Working as an entrepreneur in any industry can be a monstrous life-sucker. As entrepreneurs, it can consume our lives and severely damage our relationships with our friends and family. I am a little over a year into this journey, and I can already see the effects of work-life taking over. I have been developing my tools for creating a healthy work-life balance. In that development, I’ve sought out the wisdom of other people in my position. Why reinvent the wheel? I am a software developer, after all!
In my search for the wisdom of others, I found a lot of articles that don’t quite get into the nitty-gritty of time management, particularly in the context of software development. A substantial challenge is working as the sole employee (or co-employee) of a company performing tasks ranging from full stack development, graphic design, marketing, research, and so on. To be a jack of all trades, working 5+ roles and still manage to meet self-imposed deadlines as quickly as possible. As an entrepreneur, it feels like everything needs to be done all at once, and that can create a lot of stress.
Meet Tickit co-founder Alex Dunae ( ). Alex has been a developer and entrepreneur in Comox Valley for over ten years. I’ve been scouring the internet for the wisdom of entrepreneurs in my situation, and it turns out I only had to walk a few blocks from my house! I sat down with Alex at the Union Street Grotto in Courtenay and asked, in a few different ways, how he manages his time.
I did not record our conversation, and I’ve already wasted enough of your time with the introduction, so here’s a summary of his answers to each of my questions:
As a father, business partner, entrepreneur, boyfriend, and someone who has to take showers and eat, how do you divide up your week?
- Four days/week dedicated to the kids with 4 to 6 hours at night assigned to work.
- Three days/week devoted to work. These days are where the bulk of things happen.
- Around 55 hours per week of week total work, with about 5 hours per week with his business partner, hanging out and talking shop.
How do you tackle tasks that you know will take more than a couple of hours?
(This answer is in the context of software development)
- Create an issue on your version control platform of choice
- Let the significant change/feature percolate for a few days/weeks
- Justify why the change/feature is necessary. Find where you messed up. Be critical of its need – try to shoot it down.
- Write pseudo-code – this will sate your trigger-happy coding fingers and give you a better idea of how to tackle the solution.
- Think about how your program will interact with this feature. What is your ideal API? Continue to percolate.
- Wait for components to reveal themselves. Find flaws in the logic.
- Think about what may be affected by the change. What kind of work is involved in addressing that? Start laying the groundwork for those components.
- Implement!
How do you set deadlines for yourself?
Priority-based with the following on a scale of 1 to 5:
- Customer demand
- Difficulty
- Customer pains
- Customer gains
What are customer pains/gains? Read about value proposition design here.

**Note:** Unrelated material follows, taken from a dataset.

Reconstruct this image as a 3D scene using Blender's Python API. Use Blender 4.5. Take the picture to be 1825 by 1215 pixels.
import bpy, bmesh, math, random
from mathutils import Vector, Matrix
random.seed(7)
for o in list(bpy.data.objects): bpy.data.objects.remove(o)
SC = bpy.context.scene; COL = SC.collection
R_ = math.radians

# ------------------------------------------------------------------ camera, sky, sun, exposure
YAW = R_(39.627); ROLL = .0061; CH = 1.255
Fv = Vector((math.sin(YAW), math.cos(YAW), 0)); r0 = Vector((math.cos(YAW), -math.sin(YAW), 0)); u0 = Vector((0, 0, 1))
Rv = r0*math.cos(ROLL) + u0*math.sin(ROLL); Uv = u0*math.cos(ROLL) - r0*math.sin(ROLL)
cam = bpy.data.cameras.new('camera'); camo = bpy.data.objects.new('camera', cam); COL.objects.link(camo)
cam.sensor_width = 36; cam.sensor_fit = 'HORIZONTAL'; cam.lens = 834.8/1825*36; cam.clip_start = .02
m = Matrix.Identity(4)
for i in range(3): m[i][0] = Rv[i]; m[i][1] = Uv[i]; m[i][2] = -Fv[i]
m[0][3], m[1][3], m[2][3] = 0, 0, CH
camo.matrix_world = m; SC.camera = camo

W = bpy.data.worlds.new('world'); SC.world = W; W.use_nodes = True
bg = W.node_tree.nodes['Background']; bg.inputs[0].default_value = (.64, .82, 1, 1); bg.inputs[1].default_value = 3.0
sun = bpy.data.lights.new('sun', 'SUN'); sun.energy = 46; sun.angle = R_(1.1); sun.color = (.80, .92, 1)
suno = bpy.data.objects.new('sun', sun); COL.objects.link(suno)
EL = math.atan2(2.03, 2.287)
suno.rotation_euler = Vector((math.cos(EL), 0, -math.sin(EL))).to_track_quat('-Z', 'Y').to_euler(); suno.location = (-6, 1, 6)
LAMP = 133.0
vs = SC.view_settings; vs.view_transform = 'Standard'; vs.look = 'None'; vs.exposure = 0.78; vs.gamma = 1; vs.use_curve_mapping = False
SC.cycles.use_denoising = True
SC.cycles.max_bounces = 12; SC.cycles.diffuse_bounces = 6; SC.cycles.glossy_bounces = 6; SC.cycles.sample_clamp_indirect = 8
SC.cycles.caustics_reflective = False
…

This priority system is trumped by:
- Major bug fixes
- A customer needs a specific feature (this is more applicable to the kind of app Alex is working on)
- Preparing for crunch times (Again, specific to Tickit, which relies on seasonal traffic)
How much time per week do you spend on interaction with your customers?
- A minimum of 8 hours per week
- Because of the nature of Tickit, there are about three weeks spent with in-person meetings with clients, on-site.
How do you know when to prioritize coding vs. behind the scenes work like research?
- When you don’t know how to do something (Needs driven – know when it’s time to learn and when it’s time to work)
- When you feel like technology is leaving you behind, it’s time for professional development
- At least twice a year, spend time on marketing position (research), this leads to ideas for new features
- When wanting to code a new feature, remember that percolating is necessary! Actively push off coding. Write pseudo-code if you need to be sated. Spend days/weeks/months developing your idea before you code it.
What have you learned about your journey that you feel is worth sharing?
Alex jokingly replied to this, “Nothing!”
He contorted for over 30 minutes trying to answer this question in an attempt to come up with a profound answer, but I think his joke is profound enough. I’m going to close with a few words on the assumption that it is true.
The internet is riddled with blogs glamourizing entrepreneurship, boasting a lifestyle and work ethic that is suited to very few people. Even for the people that it is suited to, it is still a tremendous challenge, and at the end of the day, the journey is not all that glamorous or worth sharing. It’s about working your ass off trying to get rich (or at least make a comfortable living and the ability to retire at a reasonable age) while attempting to create value where there was none before. This lifestyle is for us, entrepreneurs, people who are relentlessly obsessive. It’s in our nature to chase the white whale, and it’s important that we are careful about how fervently we pursue it. I hope these not-so-glamorous tidbits of information can help myself and other entrepreneurs tweak our schedules in a way that makes us more careful, and overall, healthier. For me, I think they will.